Traditional phone systems were distributed with a PBX at every business site. With IPT, all the call control functions are being centralized to lower costs (economies of scale and support) and enable integration of voice with other services.

Skype experienced a similar problem in August of 2007 when a Windows update triggered a massive number of Skype clients to re-register in a short period of time. In my experience, I have seen large IPT deployments suffer the same problem.
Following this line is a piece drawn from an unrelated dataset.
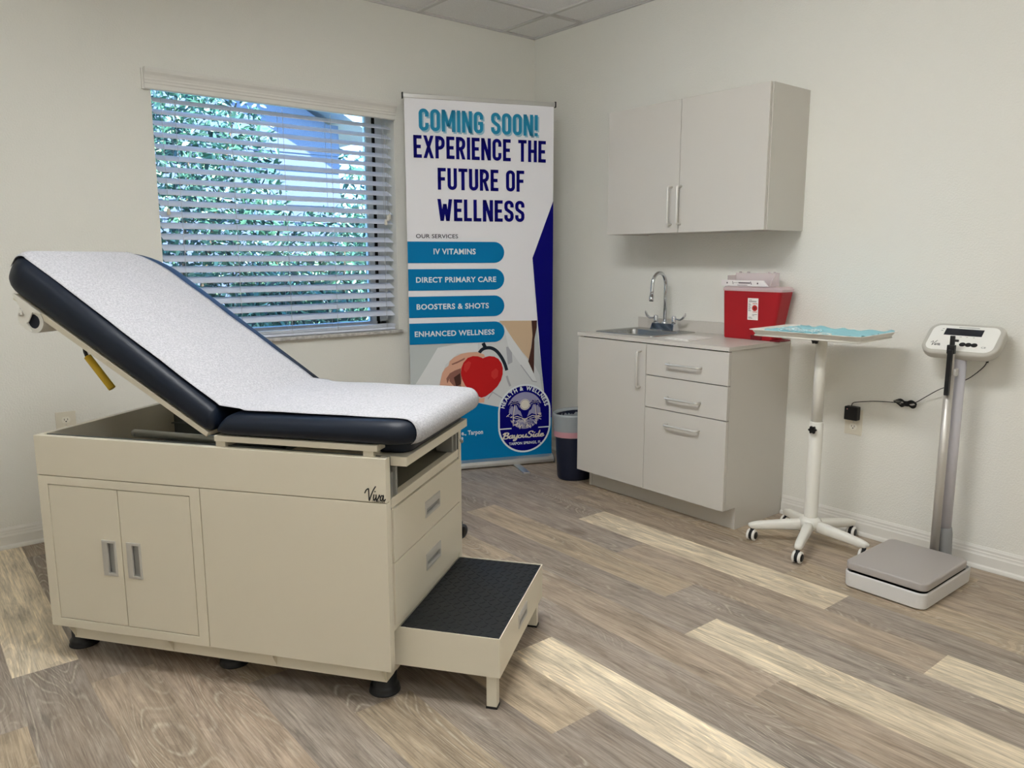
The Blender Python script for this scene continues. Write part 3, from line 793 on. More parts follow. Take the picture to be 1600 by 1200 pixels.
b.lathe([(.035, .07), (.035, .14), (.022, .16), (.022, .40)], (0, 0, 0)); b.build('base', M_black, sl_)
for k in range(5):
    a = .4+k*2*pi/5
    caster_local('caster', sl_, Matrix.Translation((.24*math.cos(a), .24*math.sin(a), 0)) @ Matrix.Rotation(a+1.0, 4, 'Z'), .034, M_dgrey, M_black)
b = MB(); slab(b, -.17, .17, -.17, .17, .40, .465, [.169]*4, .02, .025, .006); b.build('seat', M_navy, sl_)
# ------------------------------------------------------------------ roll-up banner
BD = {'ang': -0.374940460818875,
 'badge': {'b': 0.0725,
           'c': (0.7036, 0.3359),
           'cr': 0.11380000000000001,
           'dl': [(0.5432, 0.2301), (0.6177, 0.227)],
           'dr': [(0.7907, 0.2256), (0.8655, 0.2234)],
           'l': 0.5328,
           'r': 0.8726,
           'sun': (0.7048, 0.3732),
           't': 0.499},
 'bars': [[(0.0097, 1.3481), (0.5727, 1.3493), (0.5724, 1.2277), (0.0143, 1.2286)], [(0.0135, 1.1963), (0.5742, 1.1916), (0.5738, 1.0698), (0.0144, 1.0747)],
          [(0.0136, 1.0392), (0.5757, 1.0377), (0.5753, 0.9146), (0.0146, 0.9195)], [(0.0176, 0.8875), (0.5752, 0.8822), (0.5749, 0.7596), (0.0186, 0.7664)]],
 'bluetop': [(0.3782, 0.4069), (0.5319, 0.3676), (0.8789, 0.2807)],
 'coat': [(0.0282, 0.5233), (0.1008, 0.6329), (0.1685, 0.7404), (0.307, 0.7606), (0.4109, 0.7595), (0.4105, 0.7112), (0.2856, 0.7008), (0.2127, 0.6381),
          (0.1698, 0.5159)],
 'dark': [(0.7464, 0.8838), (0.7814, 0.8839), (0.7804, 0.8427), (0.7654, 0.7707), (0.7628, 0.5591), (0.7263, 0.6368), (0.7453, 0.7194), (0.7533, 0.7918)],
 'fold1': [(0.5855, 0.7304), (0.6204, 0.7317), (0.6257, 0.6358), (0.596, 0.6215)],
 'gap1': [(0.2487, 0.6416), (0.285, 0.6553), (0.3318, 0.6762), (0.3265, 0.6637), (0.2848, 0.6451), (0.2537, 0.6353)],
 'gap2': [(0.2166, 0.5568), (0.2376, 0.5863), (0.2688, 0.6026), (0.3051, 0.6137), (0.305, 0.601), (0.2634, 0.5851), (0.2372, 0.5558), (0.2213, 0.526)],
 'hand': [(0.1719, 0.4879), (0.1805, 0.5433), (0.1925, 0.5909), (0.2098, 0.618), (0.2306, 0.6322), (0.2387, 0.6597), (0.2647, 0.6804), (0.3062, 0.699),
          (0.3478, 0.7055), (0.4052, 0.7064), (0.4481, 0.6904), (0.4543, 0.6728), (0.4206, 0.67), (0.3576, 0.6522), (0.3255, 0.5822), (0.3348, 0.4791),
          (0.3921, 0.4242), (0.4504, 0.4287), (0.446, 0.3993), (0.355, 0.4056), (0.282, 0.4305)],
 'heart': [(0.4416, 0.6682), (0.4102, 0.6807), (0.3788, 0.6834), (0.3474, 0.674), (0.3211, 0.6461), (0.3077, 0.6136), (0.3053, 0.5831), (0.3121, 0.547),
           (0.3299, 0.5102), (0.3609, 0.4726), (0.3975, 0.4447), (0.4292, 0.4299), (0.4558, 0.4362), (0.4933, 0.4602), (0.531, 0.4947), (0.5526, 0.53),
           (0.5635, 0.5659), (0.5647, 0.6022), (0.5557, 0.6336), (0.5371, 0.6602), (0.5105, 0.6751), (0.4787, 0.6795), (0.4575, 0.6747)],
 'hl1': [(0.3262, 0.6383), (0.3524, 0.655), (0.368, 0.6441), (0.3572, 0.6114), (0.336, 0.5868), (0.3232, 0.6027)],
 'hl2': [(0.494, 0.5847), (0.5208, 0.6041), (0.5368, 0.5879), (0.5313, 0.5518), (0.5098, 0.5373), (0.4912, 0.5564)],
 'lapel': [(0.5699, 0.8639), (0.6447, 0.7515), (0.7263, 0.6368), (0.7623, 0.5565), (0.7818, 0.5081), (0.7541, 0.5148), (0.6772, 0.618), (0.6016, 0.7247)],
 'navy': [(0.8703, 1.5652), (0.751, 1.2558), (0.8097, 0.6123), (0.826, 0.454), (0.8429, 0.2911), (0.8811, 0.2684)],
 'neck': [(0.5434, 0.888), (0.7464, 0.8838), (0.7533, 0.7918), (0.7345, 0.6443), (0.688, 0.6956), (0.6447, 0.754), (0.5964, 0.8121), (0.5751, 0.8536)],
 'origin': (-1.0577, -0.1445, 0.0),
 'palm': [(0.2399, 0.5684), (0.2634, 0.5902), (0.305, 0.6061), (0.3096, 0.5523), (0.3039, 0.5116), (0.3242, 0.4694), (0.2828, 0.4922), (0.2521, 0.5194),
          (0.2344, 0.5407)],
 'panel': {'bot': 0.0395, 'top': 2.1387},
 'photo': [(0.0224, 0.7692), (0.0066, 0.8951), (0.7776, 0.8808), (0.8097, 0.6123), (0.826, 0.454), (0.8567, 0.1276)],
 'steth': [(0.4423, 0.7584), (0.4553, 0.7325)],
 'steth2': [(0.4182, 0.7008), (0.4368, 0.7204), (0.4632, 0.7287), (0.4949, 0.726), (0.5266, 0.7069), (0.5558, 0.6697), (0.5771, 0.6275), (0.5894, 0.5881)],
 'steth3': [(0.5893, 0.5543), (0.5984, 0.5225), (0.6119, 0.4905)],
 'text': {'9': (0.3021, 0.3142, 0.1742, 0.1963),
          'BOOSTERS & SHOTS': (0.0485, 0.4791, 0.9648, 0.9943),
          'BayouSide': (0.5649, 0.8395, 0.1666, 0.2068),
          'COMING SOON!': (0.0823, 0.7812, 1.9541, 2.072),
          'DIRECT PRIMARY CARE': (0.0485, 0.5248, 1.1186, 1.1473),
          'ENHANCED WELLNESS': (0.0343, 0.5129, 0.8084, 0.8377),
          'EXPERIENCE THE': (0.0496, 0.8317, 1.8075, 1.9295),
          'FUTURE OF': (0.1839, 0.6981, 1.6375, 1.7574),
          'IV VITAMINS': (0.1532, 0.4016, 1.2783, 1.3083),
          'OUR SERVICES': (0.0533, 0.2974, 1.3683, 1.39),
          'TARPON SPRINGS, FL': (0.6017, 0.8101, 0.1245, 0.1403),
          'WELLNESS': (0.1801, 0.6999, 1.4647, 1.5865),
          'e., Tarpon': (0.3041, 0.4372, 0.2084, 0.2339)}}

bn = thing('roll_up_banner', 'tall white and blue pull-up banner reading COMING SOON standing across the room corner', 'banner', BD['origin'], BD['ang'])
PY = .040; PX0, PX1, PZ0, PZ1 = .004, .8805, .040, 2.128
INK = [mat('banner_white', (240, 240, 245), .6), mat('ink_teal_blue', (0, 122, 178), .4), mat('ink_navy', (6, 4, 112), .4), mat('ink_title_teal', (44, 142, 182), .4), mat('ink_title_shadow', (158, 196, 214), .4),
       mat('ink_white', (228, 236, 240), .4), mat('ink_black_text', (34, 34, 52), .4), mat('photo_grey', (192, 199, 200), .4), mat('photo_coat', (214, 217, 219), .4), mat('photo_skin', (222, 172, 148), .4),
       mat('photo_skin_shade', (150, 104, 92), .4), mat('photo_dark', (78, 52, 46), .4), mat('photo_red', (196, 34, 36), .4), mat('photo_red_light', (208, 58, 54), .4), mat('photo_tube', (36, 44, 56), .4),
       mat('photo_neck', (212, 186, 156), .4), mat('emblem_lilac', (158, 156, 190), .4), mat('emblem_cream', (232, 226, 214), .4), mat('lapel_white', (226, 229, 231), .4), mat('photo_fold', (176, 178, 186), .4)]
for m_ in INK: m_.node_tree.nodes['Principled BSDF'].inputs['Specular IOR Level'].default_value = .12; m_.node_tree.nodes['Principled BSDF'].inputs['Roughness'].default_value = .6
(I_W, I_T, I_N, I_TT, I_TS, I_TW, I_K, I_G, I_C, I_S, I_SS, I_D, I_R, I_RL, I_TB, I_NK, I_L, I_CR, I_LP, I_F) = range(20)
b = MB(); b.mi = I_W
b.box(PX0, PX1, PY, PY+.0015, PZ0, PZ1, I_W)
LAY = [0]
def fy(n): return lambda u, v: Vector((u, PY-.0002*n, v))
def flat(poly, layer, mi): b.flat(poly, fy(layer), mi)
# photograph area
ph = [(PX0, .885), (.7785, .881), (.8097, .6123), (.8285, .44), (.8285, .20), (PX0, .20)]
flat(ph, 1, I_G)
flat([(.06, .50), (.18, .70), (.32, .77), (.55, .77), (.60, .86), (.72, .70), (.80, .55), (.825, .40), (.62, .34), (.17, .42)], 2, I_C)
flat(BD['coat'], 3, I_LP); flat(BD['fold1'], 3, I_F); flat(BD['neck'], 3, I_NK)
flat(BD['dark'], 4, I_D); flat(BD['lapel'], 5, I_LP)
for q in ribbon(BD['lapel'][4:7], .006): flat(q, 6, I_F)
for q in ribbon(smooth_path(BD['steth2'], 5), .020): flat(q, 6, I_TB)
for q in ribbon(BD['steth'], .022): flat(q, 6, I_TB)
for q in ribbon(smooth_path(BD['steth3'], 5), .013): flat(q, 6, I_F)
for q in ribbon([(.590, .40), (.50, .46), (.47, .42)], .006): flat(q, 6, I_F)
flat(BD['hand'], 7, I_S); flat(BD['palm'], 8, I_SS); flat(BD['gap1'], 9, I_SS); flat(BD['gap2'], 9, I_SS)
flat([(.262, .560), (.300, .585), (.305, .52), (.275, .505)], 9, I_D)
flat(BD['heart'], 10, I_R); flat(BD['hl1'], 11, I_RL); flat(BD['hl2'], 11, I_RL)
# blue foot, navy flank
flat([(PX0, .502), (PX1, .2803), (PX1, PZ0+.001), (PX0, PZ0+.001)], 12, I_T)
flat([(PX1, 1.590), (.751, 1.2558), (.8097, .6123), (.846, .2885), (PX1, .2805)], 13, I_N)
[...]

For example, in a virtual call center model, if the entire WAN stops passing traffic for a few seconds, all the callers and agents will hang up and immediately try to redial/reconnect.

To avoid the "One Beer Too Many" problem in centralized IPT systems, one should:

* Throttle--Limit the number of call set up and registration requests per second. For example, Session Border Controllers (SBCs) can limit the number of new in-bound calls from a carrier.

* Head-room--Design server clusters with enough capacity to handle peak demand as defined as number of calls or registrations handled per second.

* Sub-Second Network Rerouting--Design the core IP network to reroute sub-second and a dual carrier MPLS WAN site to reroute in under 5 seconds.

* Test--After major changes, have a capacity testing plan. Empirix and other vendors provide on-site and hosted solutions to do voice capacity testing.

* Monitor--Track the 5-7 Key Performance Indicators (KPIs) on all network and IPT equipment. Set green, yellow, and red thresholds, alarm and create monthly reports from this data. Core routing topology changes should also be monitored.

* Definition of an Outage--IP network managers should define a network incident as one where IP traffic flow was impeded for greater than 5 seconds. Service Level Agreements (SLAs) should be defined not only in terms of latency, jitter, dropped packets, and overall availability, but number of incidents.

IP networks will have outages. The goal is not only to prevent outages from occurring, but being able to recover quickly after they occur. Thanks to redundancy, most network outages are not due to a device failing, but when a device is sick and cannot keep up with demand. The same is true with IPT. As they say in the corporate world: One "aw sh*t" negates a hundred "that a boys."